October 24, 2016, by Radoslaw Pajor
5 minutes with… Tony Simmonds, Senior Research Librarian (Social Sciences)
Welcome to our series ‘5 minutes with …’, where we introduce staff working within the Libraries Research and Learning Resources at the University of Nottingham. Tony Simmonds has kindly agreed to talk to us about his role and open access at the University.
Questions:
Hello Tony, could you tell us more about your role?
I’m part of the Library’s Research Support team. This means working with seven Schools across the Faculty of Social Sciences to provide the right information resources and tools to support research, and equip people to use them. An especially rewarding aspect of this is helping researchers make choices about communicating what they discover.
It’s Open Access Week, can you tell us what open access is?
It’s a way to liberate and democratise access to research findings. The established publishing model can be summed up as pay-to-read. Digital technology opens exciting alternatives. Publishing open access means no more paywall between readers and the fruits of academic curiosity.
As a librarian why is open access important to you?
Librarians want to connect people with the right information. There’s something so gratifying about doing this for a living that you get seriously intolerant of things that get in the way. Even in universities in richer countries, the increasing cost of research publications is getting in the way. For developing countries, the impact is multiplied many times. I was lucky enough to visit the University of Khartoum in 2015. I spoke to library staff who have been able to add little to their collections for decades. Open access offers game-changing possibilities to level the playing-field of learning.
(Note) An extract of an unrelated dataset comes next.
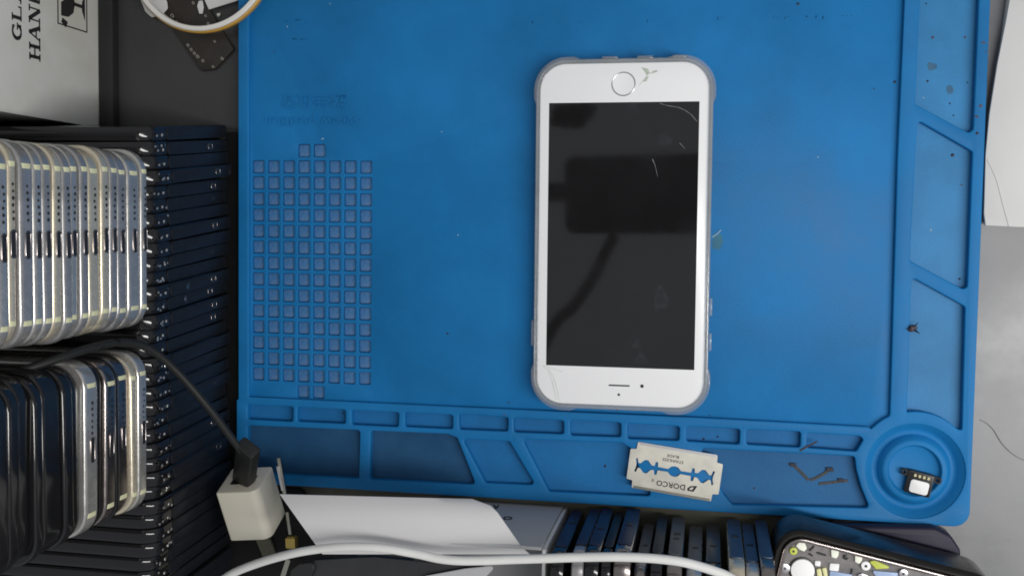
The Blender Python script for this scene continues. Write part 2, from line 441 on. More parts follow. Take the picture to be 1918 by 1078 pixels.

Can you explain what role open access will play in the next REF?
For the first time, REF eligibility for certain forms of output (journal articles and some conference papers) now depends on open access publication. This needn’t cost authors or their institutions anything. All that needs to happen is for each output to be archived in a repository within certain rules that HEFCE have outlined. The vast majority of publishers have adapted their approach to facilitate this.
Who will benefit from OA? (PHD students, UGs, researchers etc.)
Consumers of research literature – all our students and staff – are clearly beneficiaries. There’s evidence of less obvious benefits to authors too, by way of increased visibility for their work, which tends to boost citations and sometimes even forges unexpected partnerships for future collaboration. And librarians benefit too – we really don’t like disappointing potential readers!
What support can researchers expect in terms of OA at the University of Nottingham?
The Research Support team, supported by library colleagues in other sections, is used to answering all sorts of questions around open access. Don’t hesitate to email us at openaccess@nottingham.ac.uk . We also maintain pages of guidance and FAQs at: http://nottingham.ac.uk/library/research/open-access/index.aspx . And we offer face-to-face training, visiting Schools on request to talk to staff and scheduling training courses for PhD students.
People are sometimes surprised to learn that all the University’s different open access repositories are managed by library staff. For academic staff outputs, we also offer a full mediated deposit service: just email your text to us, we’ll do the rest. The REF mandate coming into force this year has seen library colleagues reckoning with a spike in deposits to Nottingham ePrints to more than 500 per month – a challenge, but one we’re glad to have!
Thank you for your time, it was a pleasure to talk to you!